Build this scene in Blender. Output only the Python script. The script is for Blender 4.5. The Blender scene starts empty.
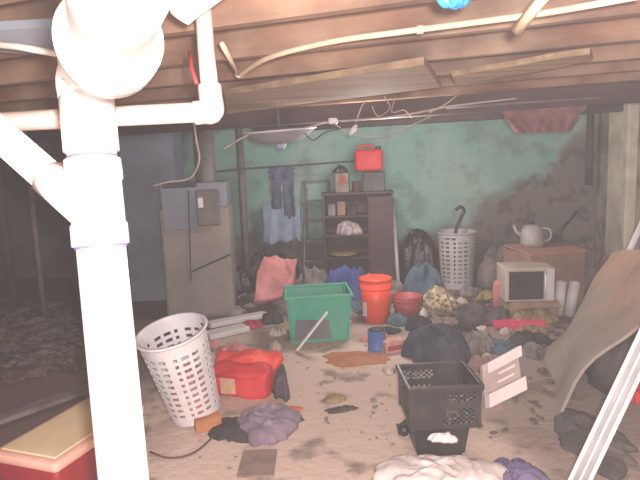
import bpy, bmesh, math, random
from mathutils import Vector, Matrix, noise
PI = math.pi
R = math.radians
S = bpy.context.scene
COL = S.collection
random.seed(7)

# ------------------------------------------------------------------ camera
F = 560.0
CAMH = 1.6
PITCH, YAW, ROLL = R(8.1), R(7.0), R(2.3)
CR = Matrix.Rotation(YAW, 3, 'Z') @ Matrix.Rotation(PI/2 - PITCH, 3, 'X') @ Matrix.Rotation(-ROLL, 3, 'Z')
CP = Vector((0, 0, CAMH))
def ray(u, v): return CR @ Vector(((u-320)/F, -(v-240)/F, -1.0))
def D(u, v, d): return CP + ray(u, v)*d
def G(u, v, z=0.0):
    r = ray(u, v); return CP + r*((z-CAMH)/r.z)
def YP(u, v, y):
    r = ray(u, v); return CP + r*(y/r.y)
def dep(p): return -(CR.transposed() @ (Vector(p)-CP)).z
def W(px, p): return px*dep(p)/F      # metres for px at p

cam = bpy.data.cameras.new('camera'); camo = bpy.data.objects.new('camera', cam); COL.objects.link(camo)
cam.lens = F/640*36; cam.sensor_width = 36; cam.sensor_fit = 'HORIZONTAL'; cam.clip_start = .02
camo.matrix_world = Matrix.Translation(CP) @ CR.to_4x4()
S.camera = camo
S.view_settings.view_transform = 'Standard'; S.view_settings.look = 'None'
S.view_settings.exposure = 0.0; S.view_settings.gamma = 1.0
S.view_settings.use_curve_mapping = False

# ------------------------------------------------------------------ materials
def lin(c):
    c = c/255.0
    return c/12.92 if c <= .04045 else ((c+.055)/1.055)**2.4
def col(c): return (lin(c[0]), lin(c[1]), lin(c[2]), 1)
MATS = {}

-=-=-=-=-

=== PROBLEM DETAILS ===
Return only the lines from the start of the data through the line that contains "def W(px, p): return", please, copying them exactly and omitting all pictures.

=== EXERCISE RESPONSE ===
Build this scene in Blender. Output only the Python script. The script is for Blender 4.5. The Blender scene starts empty.
import bpy, bmesh, math, random
from mathutils import Vector, Matrix, noise
PI = math.pi
R = math.radians
S = bpy.context.scene
COL = S.collection
random.seed(7)

# ------------------------------------------------------------------ camera
F = 560.0
CAMH = 1.6
PITCH, YAW, ROLL = R(8.1), R(7.0), R(2.3)
CR = Matrix.Rotation(YAW, 3, 'Z') @ Matrix.Rotation(PI/2 - PITCH, 3, 'X') @ Matrix.Rotation(-ROLL, 3, 'Z')
CP = Vector((0, 0, CAMH))
def ray(u, v): return CR @ Vector(((u-320)/F, -(v-240)/F, -1.0))
def D(u, v, d): return CP + ray(u, v)*d
def G(u, v, z=0.0):
    r = ray(u, v); return CP + r*((z-CAMH)/r.z)
def YP(u, v, y):
    r = ray(u, v); return CP + r*(y/r.y)
def dep(p): return -(CR.transposed() @ (Vector(p)-CP)).z
def W(px, p): return px*dep(p)/F      # metres for px at p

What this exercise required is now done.